» **Aim of the task**
Below is a listing; write it out exactly and drop any images from it.
================================
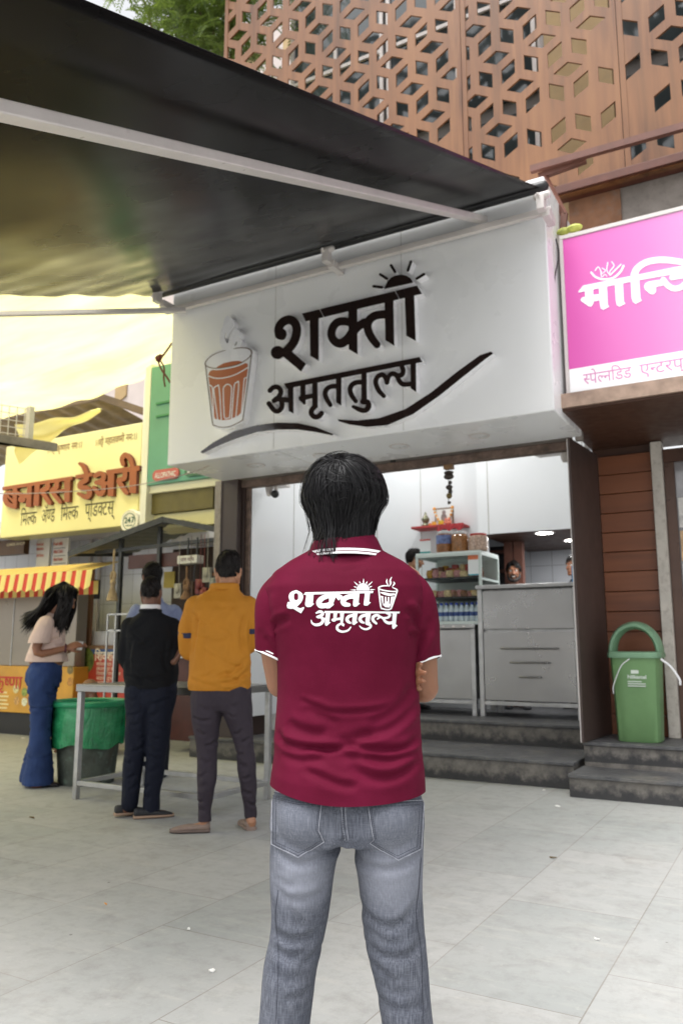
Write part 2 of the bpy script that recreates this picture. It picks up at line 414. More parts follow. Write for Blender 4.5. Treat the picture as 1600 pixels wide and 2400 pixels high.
M['glass'] = mat('window_glass_dark', (.03, .042, .045), .04, var=.3, scale=.7, spec=.9)
M['beige'] = mat('beige_wall', srgb('b79c72'), .8, var=.1, scale=2, dirt=.3, dirtc=(.25, .2, .14))
M['rustpaint'] = mat('brown_painted_steel', srgb('6b4438'), .5, var=.2, scale=8, dirt=.4, dirtc=(.06, .04, .03))
M['tile'] = None
def m_tile(nm, c, w, h, rough=.15):
    n = N(nm); br = n.new('TexBrick'); br.offset = 0
    for k, q in (('Scale', 1), ('Mortar Size', .004), ('Brick Width', w), ('Row Height', h)): br.inputs[k].default_value = q
    sx = n.new('SeparateXYZ'); n.lk(n.co(), sx.inputs[0]); cb = n.new('CombineXYZ'); n.lk(n.math('ADD', sx.outputs[0], sx.outputs[1]), cb.inputs[0]); n.lk(sx.outputs[2], cb.inputs[1])
    n.lk(cb.outputs[0], br.inputs['Vector'])
    br.inputs['Color1'].default_value = (*c, 1); br.inputs['Color2'].default_value = (*tuple(q*.95 for q in c), 1); br.inputs['Mortar'].default_value = (.35, .36, .38, 1)
    n.color(n.mix(n.val(n.noise(3, 6, .6), .5, .75, 0, .25), br.outputs[0], tuple(q*.7 for q in c))); n.set(rough=rough); return n.m
M['tile'] = m_tile('white_wall_tile', (.72, .74, .78), .3, .45)
M['yellow'] = mat('yellow_sign_board', (.78, .70, .30), .4, var=.03, scale=1.5)
M['lamp'] = emit('lit_lamp', (1, .97, .92), 14)

# ================================================================== GROUND
g = MB(); g.grid(lambda u, v: (-60+120*u, -60+120*v, 0), 4, 4)
tag(g.build('pavement', M['pave']), kind='structure')
# litter on the pavement
LIT = [((310, 1855), .02, 'white'), ((497, 2278), .016, 'white'), ((442, 2181), .009, 'white'), ((1306, 1891), .024, 'white'), ((1274, 1853), .013, 'white'),
       ((248, 2121), .008, 'org'), ((1296, 2012), .022, 'leaf'), ((55, 1731), .04, 'white'), ((1398, 2204), .011, 'white'), ((75, 1918), .025, 'leaf')]
M['paper'] = mat('paper_scrap', (.8, .79, .76), .7); M['org'] = mat('orange_petal', srgb('e09a3c'), .6, var=.2); M['leaf'] = mat('dry_leaf', srgb('6b5a3a'), .7, var=.3)
LL = ['white paper scrap on the paving in front of the table', 'folded white paper strip on the paving left of the grey jeans', 'small white crumb beside the folded paper strip', 'round white scrap on the joint below the steps', 'tiny white scrap close to the foot of the steps',
      'small orange petal on the paving in the middle left', 'brown dry leaf on the paving right of the maroon shirt', 'white paper flake on the far paving left of the woman', 'white crumb on the right paving', 'flat dark leaf on the paving below the woman']
for k, (p, s, m) in enumerate(LIT):
    c = onZ(*p); b = MB(c); a = random.random()*3; n = 7
    top = [c+np.array([math.cos(a+2*PI*i/n)*s*(.7+.4*random.random()), math.sin(a+2*PI*i/n)*s*.5*(.7+.4*random.random()), .006+.006*random.random()]) for i in range(n)]
    b.prism(top, (0, 0, -.005)); nm = {'white': 'paper_scrap', 'org': 'flower_petal', 'leaf': 'dry_leaf'}[m]
    tag(b.build(nm, M['paper' if m == 'white' else m], loc=c, sm=0), LL[k], nm.replace('_', ' '))

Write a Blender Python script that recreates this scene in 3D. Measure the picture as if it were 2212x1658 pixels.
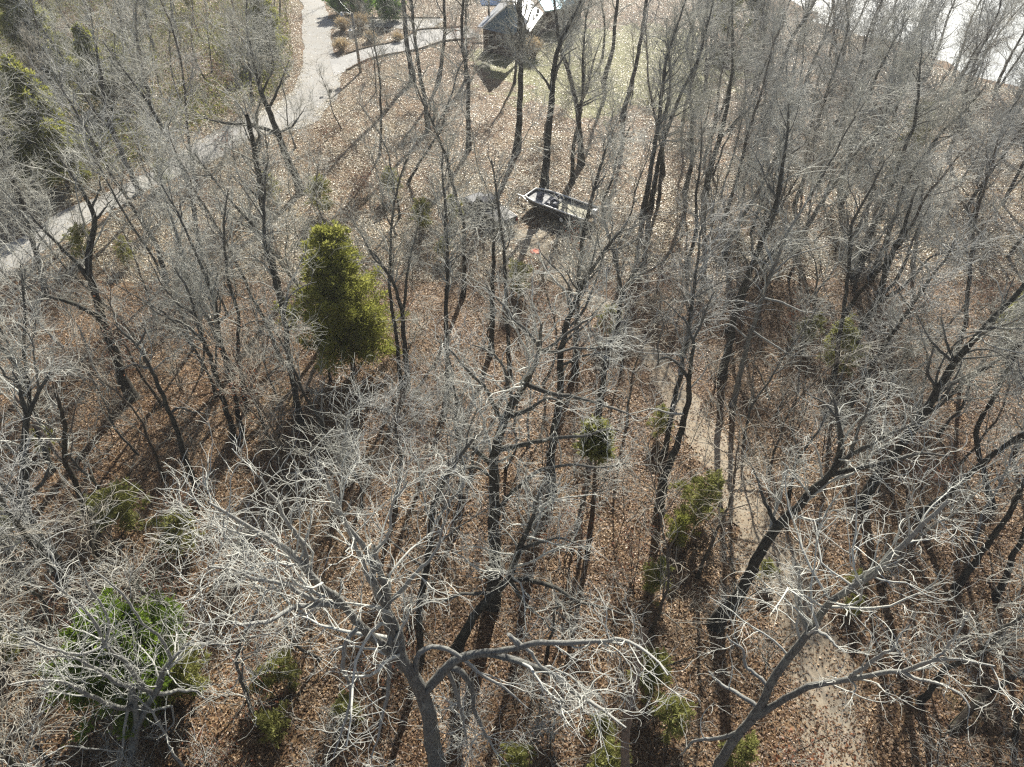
import bpy, math, random
import numpy as np
from mathutils import Vector, Matrix

# ------------------------------------------------------------------ camera, sky, sun, exposure
for o in list(bpy.data.objects): bpy.data.objects.remove(o)
S = bpy.context.scene
COL = S.collection
R = math.radians
rng = np.random.default_rng(11)
random.seed(5)

CAM_H, PITCH, FPX = 32.0, R(43.0), 1535.0
cam = bpy.data.cameras.new('camera'); camo = bpy.data.objects.new('camera', cam); COL.objects.link(camo)
cam.sensor_width = 36.0; cam.lens = FPX/2212*36.0; cam.clip_end = 4000; cam.clip_start = 0.1
camo.location = (0, 0, CAM_H); camo.rotation_euler = (math.pi/2-PITCH, 0, 0)
S.camera = camo

SUN_EL, SUN_AZ = R(37.0), R(13.0)       # azimuth clockwise from the camera's heading (+Y)
w = bpy.data.worlds.new('World'); S.world = w; w.use_nodes = True
nt = w.node_tree; nt.nodes.clear()
sky = nt.nodes.new('ShaderNodeTexSky'); sky.sky_type = 'NISHITA'; sky.sun_disc = False
sky.sun_elevation = SUN_EL; sky.sun_rotation = SUN_AZ; sky.air_density = 1.0; sky.dust_density = 2.0
bg = nt.nodes.new('ShaderNodeBackground'); bg.inputs['Strength'].default_value = 0.05
wo = nt.nodes.new('ShaderNodeOutputWorld')
nt.links.new(sky.outputs[0], bg.inputs[0]); nt.links.new(bg.outputs[0], wo.inputs[0])
sl = bpy.data.lights.new('sun', 'SUN'); sl.energy = 5.0; sl.angle = R(0.5); sl.color = (1.0, 0.955, 0.86)
slo = bpy.data.objects.new('sun', sl); COL.objects.link(slo)
sdir = Vector((math.sin(SUN_AZ)*math.cos(SUN_EL), math.cos(SUN_AZ)*math.cos(SUN_EL), math.sin(SUN_EL)))
slo.rotation_euler = sdir.to_track_quat('Z', 'Y').to_euler(); slo.location = (0, 0, 80)
S.view_settings.view_transform = 'Standard'; S.view_settings.look = 'None'
S.view_settings.exposure = 0.95; S.view_settings.gamma = 1.0
S.cycles.max_bounces = 5; S.cycles.diffuse_bounces = 3; S.cycles.glossy_bounces = 2
S.cycles.transmission_bounces = 2; S.cycles.use_denoising = False
S.cycles.sample_clamp_indirect = 4.0
S.cycles.pixel_filter_type = 'BLACKMAN_HARRIS'; S.cycles.filter_width = 1.3

# ------------------------------------------------------------------ picture point -> place in the world (2212 x 1658 grid)
sP, cP = math.sin(PITCH), math.cos(PITCH)
def ray(px, py):
    u = (px-1106)/FPX; v = (py-829)/FPX
    return np.array([u, cP-v*sP, -sP-v*cP])
def at(px, py, z=0.0):
    d = ray(px, py); t = (z-CAM_H)/d[2]
    return np.array([d[0]*t, d[1]*t, z])
def near_axis(px, py, ax, hmax=24.0, pull=0.0):
    d = ray(px, py); h2 = d[0]**2+d[1]**2
    t = (d[0]*ax[0]+d[1]*ax[1])/h2
    p = np.array([d[0]*t, d[1]*t, CAM_H+d[2]*t])
    if p[2] > hmax: p = at(px, py, hmax)
    if p[2] < 0.0: p = at(px, py, 0.0)
    return p
def project(x, y, z):
    dz = z-CAM_H
    f = y*cP-dz*sP; up = y*sP+dz*cP
    return 1106+FPX*x/f, 829-FPX*up/f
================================
» **Solution to the exercise**
Write part 2 of the bpy script that recreates this picture. It picks up at line 414. More parts follow. Write for Blender 4.5. Treat the picture as 1600 pixels wide and 2400 pixels high.
M['glass'] = mat('window_glass_dark', (.03, .042, .045), .04, var=.3, scale=.7, spec=.9)
M['beige'] = mat('beige_wall', srgb('b79c72'), .8, var=.1, scale=2, dirt=.3, dirtc=(.25, .2, .14))
M['rustpaint'] = mat('brown_painted_steel', srgb('6b4438'), .5, var=.2, scale=8, dirt=.4, dirtc=(.06, .04, .03))
M['tile'] = None
def m_tile(nm, c, w, h, rough=.15):
    n = N(nm); br = n.new('TexBrick'); br.offset = 0
    for k, q in (('Scale', 1), ('Mortar Size', .004), ('Brick Width', w), ('Row Height', h)): br.inputs[k].default_value = q
    sx = n.new('SeparateXYZ'); n.lk(n.co(), sx.inputs[0]); cb = n.new('CombineXYZ'); n.lk(n.math('ADD', sx.outputs[0], sx.outputs[1]), cb.inputs[0]); n.lk(sx.outputs[2], cb.inputs[1])
    n.lk(cb.outputs[0], br.inputs['Vector'])
    br.inputs['Color1'].default_value = (*c, 1); br.inputs['Color2'].default_value = (*tuple(q*.95 for q in c), 1); br.inputs['Mortar'].default_value = (.35, .36, .38, 1)
    n.color(n.mix(n.val(n.noise(3, 6, .6), .5, .75, 0, .25), br.outputs[0], tuple(q*.7 for q in c))); n.set(rough=rough); return n.m
M['tile'] = m_tile('white_wall_tile', (.72, .74, .78), .3, .45)
M['yellow'] = mat('yellow_sign_board', (.78, .70, .30), .4, var=.03, scale=1.5)
M['lamp'] = emit('lit_lamp', (1, .97, .92), 14)

# ================================================================== GROUND
g = MB(); g.grid(lambda u, v: (-60+120*u, -60+120*v, 0), 4, 4)
tag(g.build('pavement', M['pave']), kind='structure')
# litter on the pavement
LIT = [((310, 1855), .02, 'white'), ((497, 2278), .016, 'white'), ((442, 2181), .009, 'white'), ((1306, 1891), .024, 'white'), ((1274, 1853), .013, 'white'),
       ((248, 2121), .008, 'org'), ((1296, 2012), .022, 'leaf'), ((55, 1731), .04, 'white'), ((1398, 2204), .011, 'white'), ((75, 1918), .025, 'leaf')]
M['paper'] = mat('paper_scrap', (.8, .79, .76), .7); M['org'] = mat('orange_petal', srgb('e09a3c'), .6, var=.2); M['leaf'] = mat('dry_leaf', srgb('6b5a3a'), .7, var=.3)
LL = ['white paper scrap on the paving in front of the table', 'folded white paper strip on the paving left of the grey jeans', 'small white crumb beside the folded paper strip', 'round white scrap on the joint below the steps', 'tiny white scrap close to the foot of the steps',
      'small orange petal on the paving in the middle left', 'brown dry leaf on the paving right of the maroon shirt', 'white paper flake on the far paving left of the woman', 'white crumb on the right paving', 'flat dark leaf on the paving below the woman']
for k, (p, s, m) in enumerate(LIT):
    c = onZ(*p); b = MB(c); a = random.random()*3; n = 7
    top = [c+np.array([math.cos(a+2*PI*i/n)*s*(.7+.4*random.random()), math.sin(a+2*PI*i/n)*s*.5*(.7+.4*random.random()), .006+.006*random.random()]) for i in range(n)]
    b.prism(top, (0, 0, -.005)); nm = {'white': 'paper_scrap', 'org': 'flower_petal', 'leaf': 'dry_leaf'}[m]
    tag(b.build(nm, M['paper' if m == 'white' else m], loc=c, sm=0), LL[k], nm.replace('_', ' '))

Write a Blender Python script that recreates this scene in 3D. Measure the picture as if it were 2212x1658 pixels.
import bpy, math, random
import numpy as np
from mathutils import Vector, Matrix

# ------------------------------------------------------------------ camera, sky, sun, exposure
for o in list(bpy.data.objects): bpy.data.objects.remove(o)
S = bpy.context.scene
COL = S.collection
R = math.radians
rng = np.random.default_rng(11)
random.seed(5)

CAM_H, PITCH, FPX = 32.0, R(43.0), 1535.0
cam = bpy.data.cameras.new('camera'); camo = bpy.data.objects.new('camera', cam); COL.objects.link(camo)
cam.sensor_width = 36.0; cam.lens = FPX/2212*36.0; cam.clip_end = 4000; cam.clip_start = 0.1
camo.location = (0, 0, CAM_H); camo.rotation_euler = (math.pi/2-PITCH, 0, 0)
S.camera = camo

SUN_EL, SUN_AZ = R(37.0), R(13.0)       # azimuth clockwise from the camera's heading (+Y)
w = bpy.data.worlds.new('World'); S.world = w; w.use_nodes = True
nt = w.node_tree; nt.nodes.clear()
sky = nt.nodes.new('ShaderNodeTexSky'); sky.sky_type = 'NISHITA'; sky.sun_disc = False
sky.sun_elevation = SUN_EL; sky.sun_rotation = SUN_AZ; sky.air_density = 1.0; sky.dust_density = 2.0
bg = nt.nodes.new('ShaderNodeBackground'); bg.inputs['Strength'].default_value = 0.05
wo = nt.nodes.new('ShaderNodeOutputWorld')
nt.links.new(sky.outputs[0], bg.inputs[0]); nt.links.new(bg.outputs[0], wo.inputs[0])
sl = bpy.data.lights.new('sun', 'SUN'); sl.energy = 5.0; sl.angle = R(0.5); sl.color = (1.0, 0.955, 0.86)
slo = bpy.data.objects.new('sun', sl); COL.objects.link(slo)
sdir = Vector((math.sin(SUN_AZ)*math.cos(SUN_EL), math.cos(SUN_AZ)*math.cos(SUN_EL), math.sin(SUN_EL)))
slo.rotation_euler = sdir.to_track_quat('Z', 'Y').to_euler(); slo.location = (0, 0, 80)
S.view_settings.view_transform = 'Standard'; S.view_settings.look = 'None'
S.view_settings.exposure = 0.95; S.view_settings.gamma = 1.0
S.cycles.max_bounces = 5; S.cycles.diffuse_bounces = 3; S.cycles.glossy_bounces = 2
S.cycles.transmission_bounces = 2; S.cycles.use_denoising = False
S.cycles.sample_clamp_indirect = 4.0
S.cycles.pixel_filter_type = 'BLACKMAN_HARRIS'; S.cycles.filter_width = 1.3

# ------------------------------------------------------------------ picture point -> place in the world (2212 x 1658 grid)
sP, cP = math.sin(PITCH), math.cos(PITCH)
def ray(px, py):
    u = (px-1106)/FPX; v = (py-829)/FPX
    return np.array([u, cP-v*sP, -sP-v*cP])
def at(px, py, z=0.0):
    d = ray(px, py); t = (z-CAM_H)/d[2]
    return np.array([d[0]*t, d[1]*t, z])
def near_axis(px, py, ax, hmax=24.0, pull=0.0):
    d = ray(px, py); h2 = d[0]**2+d[1]**2
    t = (d[0]*ax[0]+d[1]*ax[1])/h2
    p = np.array([d[0]*t, d[1]*t, CAM_H+d[2]*t])
    if p[2] > hmax: p = at(px, py, hmax)
    if p[2] < 0.0: p = at(px, py, 0.0)
    return p
def project(x, y, z):
    dz = z-CAM_H
    f = y*cP-dz*sP; up = y*sP+dz*cP
    return 1106+FPX*x/f, 829-FPX*up/f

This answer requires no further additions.